Sin embargo, la estrategia tiene un precio. La fragmentación social que promueve Milei está llevando a un aumento de la violencia simbólica y real en todos los rincones del país. El clima de intolerancia alimenta conflictos que antes estaban soterrados, mientras las políticas públicas se limitan a la represión y la criminalización, en lugar de abordar las raíces estructurales de la pobreza, la desigualdad y la inseguridad.

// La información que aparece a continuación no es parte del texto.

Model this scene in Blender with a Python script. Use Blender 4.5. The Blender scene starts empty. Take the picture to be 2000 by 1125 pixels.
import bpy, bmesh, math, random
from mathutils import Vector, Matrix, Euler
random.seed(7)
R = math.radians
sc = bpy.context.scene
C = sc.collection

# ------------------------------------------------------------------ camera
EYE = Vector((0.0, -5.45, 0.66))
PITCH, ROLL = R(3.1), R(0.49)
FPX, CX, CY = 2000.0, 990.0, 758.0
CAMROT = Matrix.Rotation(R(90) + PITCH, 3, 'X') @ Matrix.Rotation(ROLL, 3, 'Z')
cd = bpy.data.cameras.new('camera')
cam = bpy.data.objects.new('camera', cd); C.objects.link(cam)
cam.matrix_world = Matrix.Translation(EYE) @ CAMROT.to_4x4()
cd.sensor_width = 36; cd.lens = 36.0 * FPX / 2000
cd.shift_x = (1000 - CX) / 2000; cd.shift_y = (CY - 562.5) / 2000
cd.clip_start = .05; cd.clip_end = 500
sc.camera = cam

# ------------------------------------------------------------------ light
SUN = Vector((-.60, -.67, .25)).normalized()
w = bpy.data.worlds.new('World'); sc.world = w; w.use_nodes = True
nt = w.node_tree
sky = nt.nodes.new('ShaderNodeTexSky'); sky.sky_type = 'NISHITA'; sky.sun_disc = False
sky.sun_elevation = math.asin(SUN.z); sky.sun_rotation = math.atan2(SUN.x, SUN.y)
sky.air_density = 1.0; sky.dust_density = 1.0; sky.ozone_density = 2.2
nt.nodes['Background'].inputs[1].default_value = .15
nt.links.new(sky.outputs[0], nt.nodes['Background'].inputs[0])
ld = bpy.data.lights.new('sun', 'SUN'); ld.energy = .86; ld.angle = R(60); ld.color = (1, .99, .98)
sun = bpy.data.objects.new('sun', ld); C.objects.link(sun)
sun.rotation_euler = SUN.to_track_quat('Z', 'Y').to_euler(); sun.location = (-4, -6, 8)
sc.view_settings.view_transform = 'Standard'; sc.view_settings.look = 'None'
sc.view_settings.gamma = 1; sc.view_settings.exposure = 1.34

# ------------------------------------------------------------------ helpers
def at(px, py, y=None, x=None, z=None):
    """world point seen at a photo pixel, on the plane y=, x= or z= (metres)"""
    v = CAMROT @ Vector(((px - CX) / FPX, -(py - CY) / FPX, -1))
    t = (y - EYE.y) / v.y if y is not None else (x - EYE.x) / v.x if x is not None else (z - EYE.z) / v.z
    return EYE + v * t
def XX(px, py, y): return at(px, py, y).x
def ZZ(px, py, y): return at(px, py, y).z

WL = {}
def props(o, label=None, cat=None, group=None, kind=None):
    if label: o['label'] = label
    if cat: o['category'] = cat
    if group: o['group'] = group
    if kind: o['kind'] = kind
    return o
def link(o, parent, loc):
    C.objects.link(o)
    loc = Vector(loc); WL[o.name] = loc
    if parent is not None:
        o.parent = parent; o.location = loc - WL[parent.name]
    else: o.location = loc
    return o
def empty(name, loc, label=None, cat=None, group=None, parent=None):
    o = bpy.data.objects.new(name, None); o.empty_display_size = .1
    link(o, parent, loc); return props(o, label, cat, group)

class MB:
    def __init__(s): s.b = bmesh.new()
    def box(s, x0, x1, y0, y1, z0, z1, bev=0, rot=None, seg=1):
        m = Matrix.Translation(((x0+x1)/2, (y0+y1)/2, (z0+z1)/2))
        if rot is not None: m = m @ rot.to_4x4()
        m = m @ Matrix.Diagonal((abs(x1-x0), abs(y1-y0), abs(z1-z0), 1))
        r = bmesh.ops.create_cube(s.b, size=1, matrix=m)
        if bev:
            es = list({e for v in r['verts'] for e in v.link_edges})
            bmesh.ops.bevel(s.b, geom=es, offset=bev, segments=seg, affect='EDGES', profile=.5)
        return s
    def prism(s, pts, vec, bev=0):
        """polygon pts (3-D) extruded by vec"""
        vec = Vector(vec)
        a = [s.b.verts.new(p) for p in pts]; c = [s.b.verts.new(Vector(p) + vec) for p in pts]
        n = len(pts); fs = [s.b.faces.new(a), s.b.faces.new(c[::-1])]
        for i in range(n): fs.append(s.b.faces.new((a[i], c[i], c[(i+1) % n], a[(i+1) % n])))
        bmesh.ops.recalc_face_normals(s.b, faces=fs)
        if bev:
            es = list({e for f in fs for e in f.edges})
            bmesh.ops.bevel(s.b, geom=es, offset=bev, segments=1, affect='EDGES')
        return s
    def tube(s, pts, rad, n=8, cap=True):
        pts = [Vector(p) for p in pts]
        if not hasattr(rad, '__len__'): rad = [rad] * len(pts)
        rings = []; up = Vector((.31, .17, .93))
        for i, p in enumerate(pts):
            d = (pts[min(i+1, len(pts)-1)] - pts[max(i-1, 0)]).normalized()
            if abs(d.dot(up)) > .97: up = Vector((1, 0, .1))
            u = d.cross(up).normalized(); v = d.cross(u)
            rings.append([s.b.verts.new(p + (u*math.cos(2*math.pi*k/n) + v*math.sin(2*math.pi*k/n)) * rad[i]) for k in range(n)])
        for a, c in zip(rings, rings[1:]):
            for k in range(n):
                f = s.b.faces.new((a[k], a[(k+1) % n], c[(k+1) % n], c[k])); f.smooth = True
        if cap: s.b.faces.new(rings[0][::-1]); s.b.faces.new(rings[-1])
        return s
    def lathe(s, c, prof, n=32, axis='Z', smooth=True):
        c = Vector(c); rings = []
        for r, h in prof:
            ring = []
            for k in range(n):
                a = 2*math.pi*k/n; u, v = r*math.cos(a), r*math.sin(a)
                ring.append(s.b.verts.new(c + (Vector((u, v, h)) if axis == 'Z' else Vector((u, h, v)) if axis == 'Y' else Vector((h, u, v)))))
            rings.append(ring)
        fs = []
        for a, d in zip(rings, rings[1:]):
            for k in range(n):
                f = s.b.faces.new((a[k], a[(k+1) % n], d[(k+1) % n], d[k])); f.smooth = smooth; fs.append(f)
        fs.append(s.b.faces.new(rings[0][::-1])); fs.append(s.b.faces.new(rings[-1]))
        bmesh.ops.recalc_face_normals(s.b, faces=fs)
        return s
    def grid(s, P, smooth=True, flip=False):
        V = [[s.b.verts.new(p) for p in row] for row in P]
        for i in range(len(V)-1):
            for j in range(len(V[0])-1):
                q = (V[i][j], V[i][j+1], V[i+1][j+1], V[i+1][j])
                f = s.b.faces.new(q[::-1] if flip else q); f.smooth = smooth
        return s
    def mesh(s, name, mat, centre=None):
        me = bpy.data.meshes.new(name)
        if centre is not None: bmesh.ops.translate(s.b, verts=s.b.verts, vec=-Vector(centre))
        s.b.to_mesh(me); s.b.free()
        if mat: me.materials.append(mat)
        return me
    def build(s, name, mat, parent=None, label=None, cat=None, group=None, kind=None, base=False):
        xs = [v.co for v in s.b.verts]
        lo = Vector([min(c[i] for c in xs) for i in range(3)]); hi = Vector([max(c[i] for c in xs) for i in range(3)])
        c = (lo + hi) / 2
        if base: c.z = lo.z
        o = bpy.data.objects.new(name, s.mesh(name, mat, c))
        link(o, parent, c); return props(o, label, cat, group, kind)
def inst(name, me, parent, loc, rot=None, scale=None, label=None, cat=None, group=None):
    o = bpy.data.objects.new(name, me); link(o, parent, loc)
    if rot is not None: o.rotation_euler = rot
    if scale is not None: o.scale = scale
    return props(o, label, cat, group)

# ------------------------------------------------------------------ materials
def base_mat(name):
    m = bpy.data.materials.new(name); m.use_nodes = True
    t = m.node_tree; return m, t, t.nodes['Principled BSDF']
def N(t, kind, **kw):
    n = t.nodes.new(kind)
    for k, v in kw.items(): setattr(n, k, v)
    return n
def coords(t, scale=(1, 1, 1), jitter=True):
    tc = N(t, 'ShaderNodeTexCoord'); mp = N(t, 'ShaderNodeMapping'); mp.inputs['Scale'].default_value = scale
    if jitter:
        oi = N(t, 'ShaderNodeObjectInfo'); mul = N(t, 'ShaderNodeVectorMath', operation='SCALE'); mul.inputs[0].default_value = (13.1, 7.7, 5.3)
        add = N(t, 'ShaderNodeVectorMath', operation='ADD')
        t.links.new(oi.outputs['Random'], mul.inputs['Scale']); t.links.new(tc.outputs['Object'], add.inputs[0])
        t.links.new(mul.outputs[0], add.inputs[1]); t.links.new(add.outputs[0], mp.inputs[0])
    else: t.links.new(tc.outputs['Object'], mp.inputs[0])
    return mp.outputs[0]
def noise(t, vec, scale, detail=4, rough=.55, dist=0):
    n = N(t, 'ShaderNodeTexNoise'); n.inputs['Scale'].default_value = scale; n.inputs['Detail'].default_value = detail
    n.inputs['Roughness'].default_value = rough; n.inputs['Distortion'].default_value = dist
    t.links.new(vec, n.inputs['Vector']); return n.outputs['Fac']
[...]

En lugar de un gobierno que impulse el diálogo y la justicia social, la administración de Milei opta por destruir el pluralismo y cerrar las puertas a una verdadera reconstrucción del contrato social. Lo que propone el gobierno no es un modelo de bienestar común, sino un proyecto de exclusión que favorece la concentración de la riqueza en pocas manos, mientras la mayoría de los argentinos se enfrenta a la marginalización y el desempleo.
Este camino no solo es moralmente indefendible, sino también insostenible. La historia demuestra que los discursos de odio, cuando son impulsados desde el poder, no solo crean divisiones, sino que también debilitan las bases mismas de la democracia. La polarización social que promueve Milei no es solo un riesgo para el bienestar de la población, sino para la estabilidad del país. No se trata de una estrategia aislada o pasajera: es la base de un proyecto reaccionario que busca borrar cualquier avance en materia de derechos humanos, justicia social y democracia.
Es fundamental que la sociedad argentina no permita que el odio se convierta en el lenguaje oficial de nuestro tiempo. Solo con unidad, organización y resistencia podremos frenar este avance autoritario y recuperar un futuro en el que prevalezcan la justicia, la solidaridad y la dignidad de todos y todas.